Änderung der Rechtsprechung zu den Rechnungsanforderungen nach § 14 Abs. 4 UStG
von Björn Keller
Grundsätzlich muss für einen Vorsteuerabzug der Unternehmer eine Rechnung besitzen, die neben anderen Erfordernissen die vollständige Anschrift des leistenden Unternehmers angibt (§ 15 Abs. 1 Nr. 1 Satz 2 in Verbindung mit § 14 Abs. 4 Satz 1 Nr. 1 UStG). Wie der Bundesfinanzhof unter Aufgabe seiner bisherigen Rechtsprechung mit seinen Urteilen vom 21.06.2018 (V R 25/15 und V R 28/16) entschied, muss diese Rechnung aber nicht zwingend die Anschrift enthalten, unter der die wirtschaftlichen Tätigkeiten des leistenden Unternehmers ausgeübt werden. Es reicht jede Art von Anschrift und damit auch eine Briefkastenanschrift, sofern der Unternehmer unter dieser Anschrift erreichbar ist. Im ersten Streitfall (V R 25/15) erwarb der Kläger, ein Autohändler, Kraftfahrzeuge von einem Einzelunternehmer. Dieser verkaufte seine Wagen über einen Onlinehandel ohne dabei ein Autohaus zu betreiben. In den dem Kläger erteilten Rechnungen gab er als seine Anschrift einen Ort an, an dem er postalisch erreichbar war. Im zweiten Streitfall (V R 28/16) bezog die Klägerin, eine im Schrotthandel tätige GmbH, von einer anderen GmbH 200 Tonnen Stahlschrott, verteilt auf neun Einzellieferungen. In den Rechnungen war der Sitz der Lieferantin entsprechend der Handelsregistereintragung als Anschrift angegeben. Tatsächlich befanden sich dort die Räumlichkeiten einer Anwaltskanzlei. Die von der GmbH für die Korrespondenz genutzte Festnetz- und Faxnummer gehörten der Kanzlei, die als Domiziladresse für etwa 15 bis 20 Firmen diente. Nur gelegentlich wurde ein Schreibtisch in der Kanzlei von einem Mitarbeiter der GmbH genutzt.

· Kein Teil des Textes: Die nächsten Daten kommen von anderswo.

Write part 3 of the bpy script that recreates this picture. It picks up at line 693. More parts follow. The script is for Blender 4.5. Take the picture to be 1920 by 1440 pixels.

In beiden Fällen bejahte der Bundesfinanzhof den Vorsteuerabzug. Nach seiner Überzeugung reicht für die Angabe der vollständigen Anschrift des leistenden Unternehmers die Angabe eines Ortes mit postalischer Erreichbarkeit aus. Die Urteile sind allgemein für Unternehmer von großer Bedeutung, denn die Vorlage ordnungsgemäßer Rechnungen ist immer wieder Streitpunkt bei Außenprüfungen. Zudem wird die Inanspruchnahme des Vorsteuerabzugs nun erleichtert. Die Änderung der Rechtsprechung beruht auf dem Urteil des Gerichtshofs der Europäischen Union vom 15.11.2017 (C 374/16 und C 375/16), das auf Vorlage des Bundesfinanzhofs ergangen ist.